Fed officials said Wednesday that the U.S. economy is still expanding modestly. But, in a nod to recent weaker data, they said in a written statement that the pace of job gains had slowed—an indication that they may be concerned about the pace of hiring.

At the same time, the policymakers sounded less gloomy about global economic pressures. They removed a sentence from their September statement that had warned about global pressures after news of a sharper-than-expected slowdown in China.

The Fed offered little clarity on the likely timing of a rate hike. Some Fed officials have signaled a desire to raise rates before year's end. But tepid economic reports have led many analysts to predict no hike until 2016.

The decision, after the Fed's latest policy meeting, was approved on a 9-1 vote, with Jeffrey Lacker, president of the Fed's Richmond regional bank, dissenting. As he had in September, Lacker favored a quarter-point rate hike.

The Fed has kept the target for its benchmark funds rate at a record low in a range of zero to 0.25 percent since December 2008.

Yellen and some other Fed officials have said a rate hike is still likely by the end of this year. But many analysts point to a string of weaker-than-expected economic reports in recent weeks that they think will lead the Fed to delay any rate increase until 2016.

What's changed is a global economic slowdown, led by China, that's inflicted wide-ranging consequences. U.S. job growth has flagged. Wages and inflation are subpar. Consumer spending is sluggish. Investors are nervous. And manufacturing is being hurt by a stronger dollar, which has made U.S. goods pricier overseas.

Though analysts say a rate hike at the central bank's next meeting in December is possible, two key Fed officials have called even that prospect into question.

The Fed cut its benchmark rate to near zero during the Great Recession to encourage borrowing and spending to boost a weak economy. Since then, hiring has significantly strengthened, and unemployment has fallen to a seven-year low of 5.1 percent.

But the Fed is still missing its target of achieving annual price increases of 2 percent, a level it views as optimal for a healthy economy.

At the start of the year, a rate hike was expected by June. A harsh winter, though, slowed growth. And then in August, China announced a surprise devaluation of its currency. Its action rocked markets and escalated fears that the world's second-largest economy was weaker than thought and could derail growth in the United States.

Uncertainty was too high, Fed officials decided, for a rate hike in September.

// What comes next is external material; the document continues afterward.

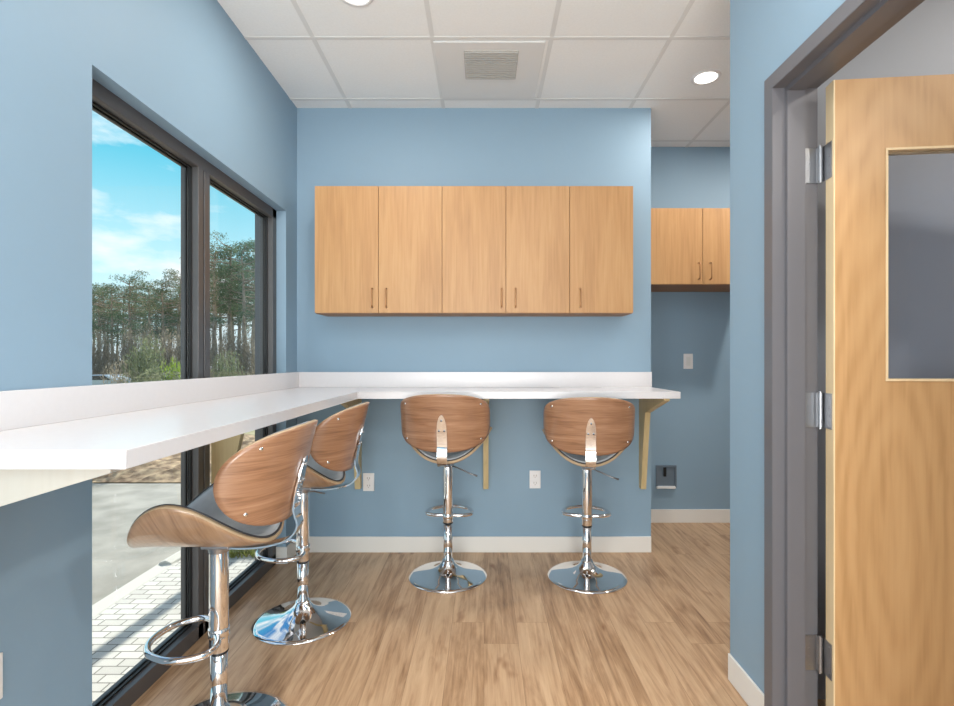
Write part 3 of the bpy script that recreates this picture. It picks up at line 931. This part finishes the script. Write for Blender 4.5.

Since then, the outlook has dimmed further with a hiring slowdown and tepid retail sales and factory output. Also, inflation has fallen further from the 2 percent target because of falling energy prices and a stronger dollar, which lowers the cost of imports.

The Fed has said it will start raising rates once it's "reasonably confident" inflation will return to 2 percent within two to three years. Yellen has said that confidence should be boosted by a stronger job market, which will help raise workers' pay.

But this month, two Fed board members — Lael Brainard and Daniel Tarullo — questioned the link between falling unemployment and higher inflation. Both expressed doubts about whether the timing would be right for a rate hike this year.

This week's Fed meeting also followed decisions by other major central banks — from Europe to China and Japan — to pursue their own low-rate policies. Against that backdrop, a Fed rate hike would boost the dollar's value and thereby squeeze U.S. exporters of farm products and factory goods by making them costlier overseas.

Congress may help if a budget deal announced this week wins congressional approval. That could avert a government shutdown and raise the government's borrowing limit — two threats that concern Fed policymakers.